Every bill creates winners and losers. Here's who stands to gain and who bears the cost.

Who Benefits

  • K–12 students: Gain structured exposure to media and AI concepts and concrete safety skills (e.g., recognizing manipulation, reporting suspicious online behavior) if frameworks are updated and materials adopted to match—improving digital resilience and practical safety competencies.
  • Curriculum publishers and content developers: Clear statutory definitions and enumerated topics create a predictable target for new products; publishers that adapt quickly can be competitive for state-adoption cycles and for districts seeking vetted materials.
  • School librarians and library programs: The bill explicitly references Model Library Standards (Section 18101), raising the profile and likely resourcing importance of library-led media-literacy programming within ELA/ELD content and district curriculum plans.

Who Bears the Cost

  • Instructional-material publishers (especially smaller firms): Must revise content, add modules, and demonstrate alignment to itemized competencies to remain viable for state adoption—work that carries production and review costs.
  • Local school districts and teachers: Will need to train staff and integrate new materials into pacing guides; absent targeted funding, districts absorb professional development time and potential substitution costs for existing curricula.
  • State education bodies (curriculum commission and State Board): Will incur administrative burden to review frameworks and update evaluation rubrics, and to operationalize the ‘‘consider’’ standard into concrete scoring criteria, likely requiring staff time and stakeholder engagement processes.

Key Issues

The Core Tension

The central tension is between setting a consistent, statewide expectation that students learn media, digital, and AI literacy (which argues for firm, funded mandates) and preserving flexibility and local control by directing the commission merely to “consider” those topics (which risks uneven adoption and places costs on publishers and districts without funding). Choices that favor consistency increase compliance and funding obligations; choices that favor flexibility risk leaving priority content to market-driven adoption cycles.

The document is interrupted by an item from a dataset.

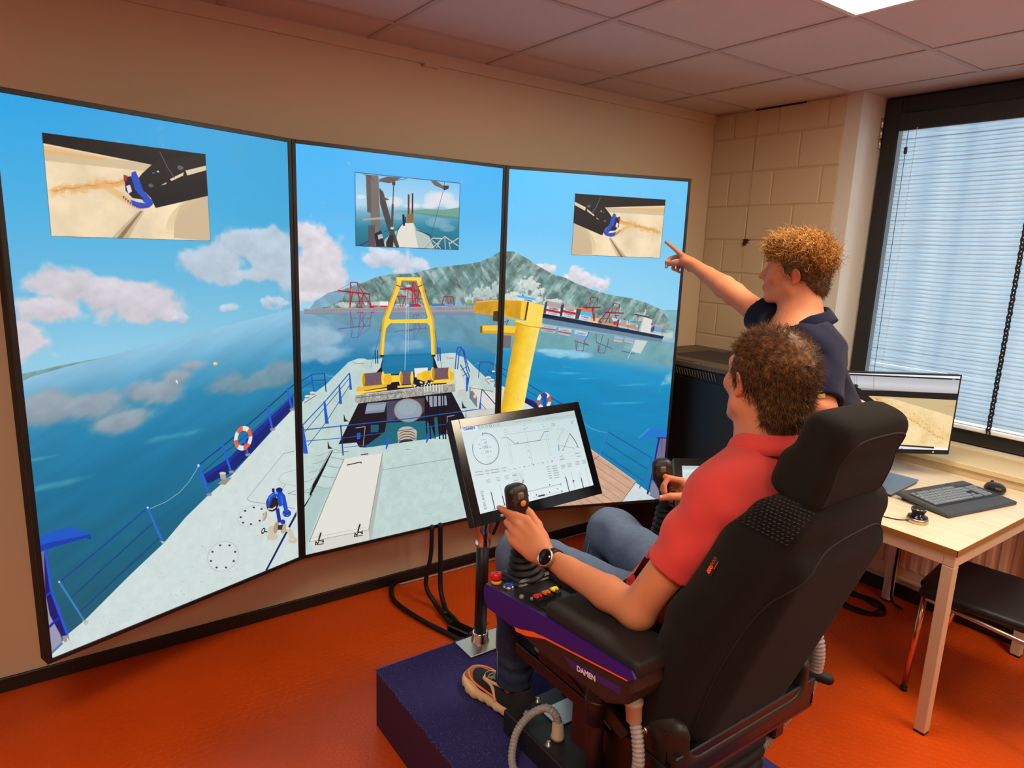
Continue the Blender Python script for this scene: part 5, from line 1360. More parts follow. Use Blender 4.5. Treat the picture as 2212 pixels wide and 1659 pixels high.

Two implementation tensions dominate. First, the statute’s repeated “shall consider” language is intentionally flexible, which preserves local control and allows the commission to adapt content to educational judgment—but it also means the bill might produce uneven results across subject areas and districts.

If the commission interprets ‘‘consider’’ narrowly, publishers and districts may get little concrete change; if it interprets it broadly, the result will resemble a de facto mandate without corresponding funding.

Second, the bill specifies granular, sometimes sensitive topics (social-media addiction, predatory behavior, human trafficking, and reporting suspicious behavior). Those topics raise practical questions about age-appropriateness, required teacher training, student privacy, mandatory reporting duties, and potential liability.

Designing developmentally appropriate lessons on manipulative online content or on identifying predatory behavior requires subject-matter expertise and trauma-informed approaches, which the statute does not fund or specify. Additionally, AI literacy is a moving target: technologies and ethical concerns evolve quickly, so static framework language risks becoming outdated unless the commission builds mechanisms for regular updating and guidance to evaluators and publishers.

Finally, the bill ties framework revision windows to adoption cycles in a way that advantages publishers who time product development to those windows. That calendar linkage concentrates the short-term costs on publishers and districts that seek state-adopted materials, while leaving optional local adoptions more flexible—potentially widening equity gaps between districts that adopt state-reviewed, updated materials and those that do not.